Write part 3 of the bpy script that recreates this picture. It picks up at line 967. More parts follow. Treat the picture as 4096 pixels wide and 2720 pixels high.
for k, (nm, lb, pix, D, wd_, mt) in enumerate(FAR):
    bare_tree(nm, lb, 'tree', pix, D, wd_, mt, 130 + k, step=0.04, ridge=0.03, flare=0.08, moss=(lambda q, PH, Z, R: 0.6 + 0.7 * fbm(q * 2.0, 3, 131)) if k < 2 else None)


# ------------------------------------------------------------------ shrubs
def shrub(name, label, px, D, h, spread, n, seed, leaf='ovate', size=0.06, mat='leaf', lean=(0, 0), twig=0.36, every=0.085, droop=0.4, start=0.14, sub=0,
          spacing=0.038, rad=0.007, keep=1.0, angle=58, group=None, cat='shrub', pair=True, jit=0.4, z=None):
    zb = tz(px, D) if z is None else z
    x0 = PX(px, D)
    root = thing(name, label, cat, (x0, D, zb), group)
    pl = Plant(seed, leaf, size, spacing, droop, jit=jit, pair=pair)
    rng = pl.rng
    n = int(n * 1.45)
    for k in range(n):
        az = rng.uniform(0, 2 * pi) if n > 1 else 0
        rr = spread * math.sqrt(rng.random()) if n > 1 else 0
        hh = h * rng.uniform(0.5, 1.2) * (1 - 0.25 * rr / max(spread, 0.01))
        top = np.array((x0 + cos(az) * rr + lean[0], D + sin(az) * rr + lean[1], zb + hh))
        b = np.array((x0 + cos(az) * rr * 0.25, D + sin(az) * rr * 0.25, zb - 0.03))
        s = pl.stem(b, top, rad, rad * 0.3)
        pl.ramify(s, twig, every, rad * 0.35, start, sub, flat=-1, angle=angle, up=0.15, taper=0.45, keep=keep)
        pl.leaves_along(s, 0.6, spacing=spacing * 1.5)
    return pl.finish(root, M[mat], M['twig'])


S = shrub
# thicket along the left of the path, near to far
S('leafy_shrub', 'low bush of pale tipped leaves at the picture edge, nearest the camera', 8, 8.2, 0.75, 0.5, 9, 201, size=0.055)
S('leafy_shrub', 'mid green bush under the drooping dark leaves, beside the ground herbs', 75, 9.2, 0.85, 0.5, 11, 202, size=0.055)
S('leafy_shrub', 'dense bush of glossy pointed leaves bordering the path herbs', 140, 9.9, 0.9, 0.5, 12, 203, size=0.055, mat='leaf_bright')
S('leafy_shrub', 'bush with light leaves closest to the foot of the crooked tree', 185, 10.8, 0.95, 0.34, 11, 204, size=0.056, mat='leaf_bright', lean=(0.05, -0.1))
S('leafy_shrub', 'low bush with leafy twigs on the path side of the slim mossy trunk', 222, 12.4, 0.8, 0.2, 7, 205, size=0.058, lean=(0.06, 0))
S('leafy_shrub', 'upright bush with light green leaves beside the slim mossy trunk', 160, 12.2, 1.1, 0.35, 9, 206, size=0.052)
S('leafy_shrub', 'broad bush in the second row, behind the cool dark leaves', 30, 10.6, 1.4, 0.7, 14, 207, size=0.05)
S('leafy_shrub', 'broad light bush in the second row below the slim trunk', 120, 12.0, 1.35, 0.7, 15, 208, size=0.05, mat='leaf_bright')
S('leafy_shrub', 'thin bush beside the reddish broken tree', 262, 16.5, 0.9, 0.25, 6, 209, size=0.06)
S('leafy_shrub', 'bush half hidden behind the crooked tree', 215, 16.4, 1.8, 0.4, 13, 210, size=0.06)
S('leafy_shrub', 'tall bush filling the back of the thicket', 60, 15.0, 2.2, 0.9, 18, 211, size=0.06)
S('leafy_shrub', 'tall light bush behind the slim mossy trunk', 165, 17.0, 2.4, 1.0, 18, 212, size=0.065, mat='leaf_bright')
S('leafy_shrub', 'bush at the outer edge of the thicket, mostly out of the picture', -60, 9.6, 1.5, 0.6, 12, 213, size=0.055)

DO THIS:
Only the lines from the first line of the material above through the line that contains "return pl.finish(root, M[mat], M['twig'])" should be quoted, each one exactly.

TASK RESULT:
Write part 3 of the bpy script that recreates this picture. It picks up at line 967. More parts follow. Treat the picture as 4096 pixels wide and 2720 pixels high.
for k, (nm, lb, pix, D, wd_, mt) in enumerate(FAR):
    bare_tree(nm, lb, 'tree', pix, D, wd_, mt, 130 + k, step=0.04, ridge=0.03, flare=0.08, moss=(lambda q, PH, Z, R: 0.6 + 0.7 * fbm(q * 2.0, 3, 131)) if k < 2 else None)


# ------------------------------------------------------------------ shrubs
def shrub(name, label, px, D, h, spread, n, seed, leaf='ovate', size=0.06, mat='leaf', lean=(0, 0), twig=0.36, every=0.085, droop=0.4, start=0.14, sub=0,
          spacing=0.038, rad=0.007, keep=1.0, angle=58, group=None, cat='shrub', pair=True, jit=0.4, z=None):
    zb = tz(px, D) if z is None else z
    x0 = PX(px, D)
    root = thing(name, label, cat, (x0, D, zb), group)
    pl = Plant(seed, leaf, size, spacing, droop, jit=jit, pair=pair)
    rng = pl.rng
    n = int(n * 1.45)
    for k in range(n):
        az = rng.uniform(0, 2 * pi) if n > 1 else 0
        rr = spread * math.sqrt(rng.random()) if n > 1 else 0
        hh = h * rng.uniform(0.5, 1.2) * (1 - 0.25 * rr / max(spread, 0.01))
        top = np.array((x0 + cos(az) * rr + lean[0], D + sin(az) * rr + lean[1], zb + hh))
        b = np.array((x0 + cos(az) * rr * 0.25, D + sin(az) * rr * 0.25, zb - 0.03))
        s = pl.stem(b, top, rad, rad * 0.3)
        pl.ramify(s, twig, every, rad * 0.35, start, sub, flat=-1, angle=angle, up=0.15, taper=0.45, keep=keep)
        pl.leaves_along(s, 0.6, spacing=spacing * 1.5)
    return pl.finish(root, M[mat], M['twig'])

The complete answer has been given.